━━━ Data extract
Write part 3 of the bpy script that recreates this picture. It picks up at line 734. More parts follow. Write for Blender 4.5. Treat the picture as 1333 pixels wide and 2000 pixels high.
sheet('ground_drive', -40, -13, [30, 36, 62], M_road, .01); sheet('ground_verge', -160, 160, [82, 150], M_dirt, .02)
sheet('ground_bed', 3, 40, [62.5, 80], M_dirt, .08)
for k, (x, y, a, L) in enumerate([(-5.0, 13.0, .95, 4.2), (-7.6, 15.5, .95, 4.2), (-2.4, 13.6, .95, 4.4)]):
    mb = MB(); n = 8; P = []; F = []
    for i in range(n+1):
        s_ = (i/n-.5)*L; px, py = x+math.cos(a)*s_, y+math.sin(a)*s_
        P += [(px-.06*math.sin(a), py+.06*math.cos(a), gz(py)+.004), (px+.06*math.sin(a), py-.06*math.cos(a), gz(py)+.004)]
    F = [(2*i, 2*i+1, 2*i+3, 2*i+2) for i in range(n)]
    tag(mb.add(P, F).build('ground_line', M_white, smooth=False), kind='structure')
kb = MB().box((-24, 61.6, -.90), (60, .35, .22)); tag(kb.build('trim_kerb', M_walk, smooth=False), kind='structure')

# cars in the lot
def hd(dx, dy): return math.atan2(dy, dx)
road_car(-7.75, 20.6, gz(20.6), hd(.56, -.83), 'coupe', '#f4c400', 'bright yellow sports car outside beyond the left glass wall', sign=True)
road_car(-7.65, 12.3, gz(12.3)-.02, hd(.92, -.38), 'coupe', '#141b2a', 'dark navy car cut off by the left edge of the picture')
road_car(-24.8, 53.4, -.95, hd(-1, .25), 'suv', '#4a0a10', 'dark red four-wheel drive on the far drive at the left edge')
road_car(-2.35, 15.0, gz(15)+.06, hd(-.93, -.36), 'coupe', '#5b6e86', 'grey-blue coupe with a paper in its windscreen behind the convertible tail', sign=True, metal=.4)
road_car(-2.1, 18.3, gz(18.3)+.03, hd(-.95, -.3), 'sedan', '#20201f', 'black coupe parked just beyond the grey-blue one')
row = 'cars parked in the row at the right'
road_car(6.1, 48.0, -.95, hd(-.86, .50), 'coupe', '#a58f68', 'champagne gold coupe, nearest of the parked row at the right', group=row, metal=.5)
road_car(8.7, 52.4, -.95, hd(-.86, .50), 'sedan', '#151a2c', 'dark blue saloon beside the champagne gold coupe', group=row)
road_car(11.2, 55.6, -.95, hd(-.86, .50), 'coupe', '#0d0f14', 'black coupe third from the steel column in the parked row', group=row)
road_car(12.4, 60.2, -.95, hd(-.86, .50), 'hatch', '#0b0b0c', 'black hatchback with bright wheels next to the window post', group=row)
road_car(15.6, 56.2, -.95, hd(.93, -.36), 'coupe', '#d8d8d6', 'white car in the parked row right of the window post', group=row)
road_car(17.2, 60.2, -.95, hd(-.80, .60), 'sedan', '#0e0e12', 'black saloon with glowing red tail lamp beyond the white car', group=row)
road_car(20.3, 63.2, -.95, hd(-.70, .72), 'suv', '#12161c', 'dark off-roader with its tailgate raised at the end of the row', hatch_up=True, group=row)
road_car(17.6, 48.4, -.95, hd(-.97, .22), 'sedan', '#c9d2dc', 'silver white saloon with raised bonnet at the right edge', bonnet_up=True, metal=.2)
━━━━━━
■ The task
Collect the lines that hold "picture".

■ Finished answer
Write part 3 of the bpy script that recreates this picture. It picks up at line 734. More parts follow. Write for Blender 4.5. Treat the picture as 1333 pixels wide and 2000 pixels high.
road_car(-7.65, 12.3, gz(12.3)-.02, hd(.92, -.38), 'coupe', '#141b2a', 'dark navy car cut off by the left edge of the picture')